Information shown:
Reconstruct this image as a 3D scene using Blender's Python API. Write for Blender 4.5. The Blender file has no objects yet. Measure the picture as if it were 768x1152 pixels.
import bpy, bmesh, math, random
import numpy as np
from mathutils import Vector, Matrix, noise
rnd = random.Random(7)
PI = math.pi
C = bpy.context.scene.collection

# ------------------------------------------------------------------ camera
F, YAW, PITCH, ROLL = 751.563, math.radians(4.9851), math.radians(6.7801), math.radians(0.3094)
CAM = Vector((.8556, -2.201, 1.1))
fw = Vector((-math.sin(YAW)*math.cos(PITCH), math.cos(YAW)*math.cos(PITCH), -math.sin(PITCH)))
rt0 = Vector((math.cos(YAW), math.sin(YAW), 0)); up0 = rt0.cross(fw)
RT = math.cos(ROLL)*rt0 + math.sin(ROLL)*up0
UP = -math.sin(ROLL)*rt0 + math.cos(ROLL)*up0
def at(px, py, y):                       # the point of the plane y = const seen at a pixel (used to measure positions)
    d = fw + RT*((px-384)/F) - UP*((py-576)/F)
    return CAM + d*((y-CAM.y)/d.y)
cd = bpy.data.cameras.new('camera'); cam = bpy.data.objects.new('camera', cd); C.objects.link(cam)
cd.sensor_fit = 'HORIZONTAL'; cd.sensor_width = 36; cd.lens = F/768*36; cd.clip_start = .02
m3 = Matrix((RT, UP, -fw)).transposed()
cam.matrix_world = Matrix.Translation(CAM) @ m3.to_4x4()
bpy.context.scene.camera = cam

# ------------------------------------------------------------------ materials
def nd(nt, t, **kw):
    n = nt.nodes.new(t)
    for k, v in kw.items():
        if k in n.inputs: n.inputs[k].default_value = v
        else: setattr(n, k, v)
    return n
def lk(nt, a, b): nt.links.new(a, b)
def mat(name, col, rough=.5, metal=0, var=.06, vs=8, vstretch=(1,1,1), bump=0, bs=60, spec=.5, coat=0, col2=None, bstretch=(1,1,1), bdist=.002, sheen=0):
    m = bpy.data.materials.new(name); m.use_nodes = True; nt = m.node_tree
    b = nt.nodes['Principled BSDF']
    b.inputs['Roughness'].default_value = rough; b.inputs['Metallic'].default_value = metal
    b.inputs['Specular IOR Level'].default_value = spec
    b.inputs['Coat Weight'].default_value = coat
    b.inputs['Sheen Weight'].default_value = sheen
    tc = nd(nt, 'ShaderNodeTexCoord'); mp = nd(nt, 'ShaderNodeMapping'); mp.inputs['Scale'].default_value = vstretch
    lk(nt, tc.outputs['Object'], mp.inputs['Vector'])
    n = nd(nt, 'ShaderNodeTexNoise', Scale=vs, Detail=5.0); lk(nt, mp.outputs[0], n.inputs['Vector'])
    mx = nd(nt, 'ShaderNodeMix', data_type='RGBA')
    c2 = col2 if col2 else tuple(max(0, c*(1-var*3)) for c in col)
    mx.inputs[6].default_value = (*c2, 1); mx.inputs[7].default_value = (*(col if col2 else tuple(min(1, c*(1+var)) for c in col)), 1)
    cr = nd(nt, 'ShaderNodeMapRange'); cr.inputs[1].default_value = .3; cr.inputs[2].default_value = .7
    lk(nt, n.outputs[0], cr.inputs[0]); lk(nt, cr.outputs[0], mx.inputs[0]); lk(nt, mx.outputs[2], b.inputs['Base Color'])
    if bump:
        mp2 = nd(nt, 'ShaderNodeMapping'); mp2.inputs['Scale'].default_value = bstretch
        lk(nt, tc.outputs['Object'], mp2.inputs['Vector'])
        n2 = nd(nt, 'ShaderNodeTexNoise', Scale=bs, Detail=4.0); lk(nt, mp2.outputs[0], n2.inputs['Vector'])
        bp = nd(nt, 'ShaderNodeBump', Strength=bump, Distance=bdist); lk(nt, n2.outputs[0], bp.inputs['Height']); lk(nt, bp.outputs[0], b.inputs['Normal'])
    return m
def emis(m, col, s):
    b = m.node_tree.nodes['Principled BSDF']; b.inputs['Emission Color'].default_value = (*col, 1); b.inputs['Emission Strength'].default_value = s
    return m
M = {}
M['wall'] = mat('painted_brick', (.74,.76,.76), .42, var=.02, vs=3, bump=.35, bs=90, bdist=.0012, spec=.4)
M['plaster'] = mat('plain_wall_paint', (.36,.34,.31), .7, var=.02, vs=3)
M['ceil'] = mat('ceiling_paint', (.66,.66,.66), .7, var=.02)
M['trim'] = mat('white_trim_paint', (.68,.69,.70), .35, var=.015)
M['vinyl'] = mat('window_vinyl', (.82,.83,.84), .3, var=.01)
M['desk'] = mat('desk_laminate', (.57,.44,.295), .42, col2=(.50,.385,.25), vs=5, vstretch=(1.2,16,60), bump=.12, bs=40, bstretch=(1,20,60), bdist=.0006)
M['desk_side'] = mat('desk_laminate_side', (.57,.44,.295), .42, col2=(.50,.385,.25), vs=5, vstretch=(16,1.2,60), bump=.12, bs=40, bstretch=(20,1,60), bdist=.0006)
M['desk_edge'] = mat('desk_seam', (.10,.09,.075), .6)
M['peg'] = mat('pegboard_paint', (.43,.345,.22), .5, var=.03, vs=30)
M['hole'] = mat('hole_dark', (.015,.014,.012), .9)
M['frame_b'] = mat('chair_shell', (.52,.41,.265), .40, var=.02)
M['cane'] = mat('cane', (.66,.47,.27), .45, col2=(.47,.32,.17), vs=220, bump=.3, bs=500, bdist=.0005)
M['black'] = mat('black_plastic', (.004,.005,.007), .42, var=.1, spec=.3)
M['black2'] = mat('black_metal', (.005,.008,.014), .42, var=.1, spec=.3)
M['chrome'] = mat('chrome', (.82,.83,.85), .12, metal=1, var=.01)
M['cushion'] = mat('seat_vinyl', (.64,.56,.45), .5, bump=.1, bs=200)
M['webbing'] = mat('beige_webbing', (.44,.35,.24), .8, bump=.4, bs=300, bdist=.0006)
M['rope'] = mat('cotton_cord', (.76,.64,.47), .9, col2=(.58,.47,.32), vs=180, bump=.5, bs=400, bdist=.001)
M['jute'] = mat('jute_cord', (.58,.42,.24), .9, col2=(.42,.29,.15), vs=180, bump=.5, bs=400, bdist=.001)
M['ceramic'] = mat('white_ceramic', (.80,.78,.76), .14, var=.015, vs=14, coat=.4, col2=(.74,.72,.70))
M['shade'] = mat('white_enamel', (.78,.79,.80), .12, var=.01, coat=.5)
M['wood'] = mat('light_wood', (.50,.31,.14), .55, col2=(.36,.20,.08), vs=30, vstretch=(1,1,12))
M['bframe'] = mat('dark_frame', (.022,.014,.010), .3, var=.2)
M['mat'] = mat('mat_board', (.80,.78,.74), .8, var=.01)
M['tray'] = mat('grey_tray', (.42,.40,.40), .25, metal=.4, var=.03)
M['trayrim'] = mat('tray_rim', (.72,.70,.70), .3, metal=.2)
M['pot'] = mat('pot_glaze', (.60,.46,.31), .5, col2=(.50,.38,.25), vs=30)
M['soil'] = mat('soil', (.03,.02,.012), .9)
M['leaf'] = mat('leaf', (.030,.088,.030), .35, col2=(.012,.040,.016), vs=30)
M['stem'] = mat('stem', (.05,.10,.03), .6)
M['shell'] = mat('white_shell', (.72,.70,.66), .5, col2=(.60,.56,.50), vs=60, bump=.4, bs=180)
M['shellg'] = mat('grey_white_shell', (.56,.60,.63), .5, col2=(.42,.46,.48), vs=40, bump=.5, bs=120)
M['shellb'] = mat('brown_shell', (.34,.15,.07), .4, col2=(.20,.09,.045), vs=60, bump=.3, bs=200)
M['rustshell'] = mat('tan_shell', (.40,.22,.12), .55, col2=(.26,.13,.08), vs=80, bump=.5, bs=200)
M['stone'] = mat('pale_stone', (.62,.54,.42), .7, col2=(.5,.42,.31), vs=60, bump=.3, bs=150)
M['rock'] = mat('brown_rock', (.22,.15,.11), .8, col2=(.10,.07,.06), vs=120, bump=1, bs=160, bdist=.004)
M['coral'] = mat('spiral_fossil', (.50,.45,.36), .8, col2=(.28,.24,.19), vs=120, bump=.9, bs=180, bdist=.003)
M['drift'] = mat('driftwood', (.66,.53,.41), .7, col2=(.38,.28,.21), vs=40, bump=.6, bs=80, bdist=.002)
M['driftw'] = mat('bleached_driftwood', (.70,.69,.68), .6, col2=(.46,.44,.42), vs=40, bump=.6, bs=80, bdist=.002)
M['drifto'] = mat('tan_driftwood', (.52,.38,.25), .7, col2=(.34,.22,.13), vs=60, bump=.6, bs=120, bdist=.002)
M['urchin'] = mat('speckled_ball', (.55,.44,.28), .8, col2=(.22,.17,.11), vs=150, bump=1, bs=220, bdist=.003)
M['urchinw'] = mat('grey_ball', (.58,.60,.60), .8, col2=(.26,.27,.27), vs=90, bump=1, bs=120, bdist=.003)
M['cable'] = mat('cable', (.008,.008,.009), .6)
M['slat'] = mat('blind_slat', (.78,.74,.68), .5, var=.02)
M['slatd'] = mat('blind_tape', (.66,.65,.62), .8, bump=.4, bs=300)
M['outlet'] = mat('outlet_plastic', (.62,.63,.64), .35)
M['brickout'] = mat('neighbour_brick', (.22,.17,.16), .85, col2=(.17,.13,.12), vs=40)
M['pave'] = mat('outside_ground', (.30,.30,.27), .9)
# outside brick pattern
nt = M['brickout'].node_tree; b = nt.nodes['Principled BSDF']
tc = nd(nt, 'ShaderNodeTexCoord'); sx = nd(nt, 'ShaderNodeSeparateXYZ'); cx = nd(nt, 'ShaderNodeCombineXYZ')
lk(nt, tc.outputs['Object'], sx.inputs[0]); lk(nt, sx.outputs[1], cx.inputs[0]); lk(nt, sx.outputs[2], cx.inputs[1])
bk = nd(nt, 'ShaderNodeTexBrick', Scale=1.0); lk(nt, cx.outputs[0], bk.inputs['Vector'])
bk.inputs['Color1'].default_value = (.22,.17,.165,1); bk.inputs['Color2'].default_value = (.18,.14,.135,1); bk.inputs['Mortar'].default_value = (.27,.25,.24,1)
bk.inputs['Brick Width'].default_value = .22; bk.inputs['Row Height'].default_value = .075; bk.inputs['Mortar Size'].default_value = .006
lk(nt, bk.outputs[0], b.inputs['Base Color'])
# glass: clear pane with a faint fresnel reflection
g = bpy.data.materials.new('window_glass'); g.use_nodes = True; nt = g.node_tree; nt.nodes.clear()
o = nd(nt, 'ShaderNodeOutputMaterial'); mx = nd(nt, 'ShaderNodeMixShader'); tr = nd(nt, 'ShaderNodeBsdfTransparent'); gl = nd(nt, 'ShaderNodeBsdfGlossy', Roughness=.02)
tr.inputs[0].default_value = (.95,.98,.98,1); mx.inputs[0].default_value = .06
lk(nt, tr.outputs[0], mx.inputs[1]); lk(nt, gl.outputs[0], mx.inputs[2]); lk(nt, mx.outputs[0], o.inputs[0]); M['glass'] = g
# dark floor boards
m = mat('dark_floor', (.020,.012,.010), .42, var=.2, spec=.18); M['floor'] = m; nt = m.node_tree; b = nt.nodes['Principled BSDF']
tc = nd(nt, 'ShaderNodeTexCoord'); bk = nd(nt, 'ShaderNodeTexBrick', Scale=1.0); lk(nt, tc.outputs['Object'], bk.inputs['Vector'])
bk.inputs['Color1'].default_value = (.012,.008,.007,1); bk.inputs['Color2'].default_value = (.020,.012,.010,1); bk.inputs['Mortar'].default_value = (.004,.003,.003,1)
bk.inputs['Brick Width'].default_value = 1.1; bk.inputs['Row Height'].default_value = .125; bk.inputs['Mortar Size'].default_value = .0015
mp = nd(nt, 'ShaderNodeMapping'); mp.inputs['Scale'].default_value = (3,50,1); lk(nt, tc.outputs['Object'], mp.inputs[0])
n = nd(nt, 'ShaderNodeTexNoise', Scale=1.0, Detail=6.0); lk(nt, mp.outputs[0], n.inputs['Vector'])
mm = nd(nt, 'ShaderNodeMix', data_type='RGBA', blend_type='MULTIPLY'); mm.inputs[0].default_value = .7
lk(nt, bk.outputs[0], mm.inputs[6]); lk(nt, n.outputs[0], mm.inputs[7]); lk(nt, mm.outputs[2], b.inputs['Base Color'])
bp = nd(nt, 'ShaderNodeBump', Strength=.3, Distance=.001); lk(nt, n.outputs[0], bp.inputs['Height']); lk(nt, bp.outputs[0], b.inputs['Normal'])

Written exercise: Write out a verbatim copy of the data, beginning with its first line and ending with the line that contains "C = bpy.context.scene.collection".

Solution to the problem:
Reconstruct this image as a 3D scene using Blender's Python API. Write for Blender 4.5. The Blender file has no objects yet. Measure the picture as if it were 768x1152 pixels.
import bpy, bmesh, math, random
import numpy as np
from mathutils import Vector, Matrix, noise
rnd = random.Random(7)
PI = math.pi
C = bpy.context.scene.collection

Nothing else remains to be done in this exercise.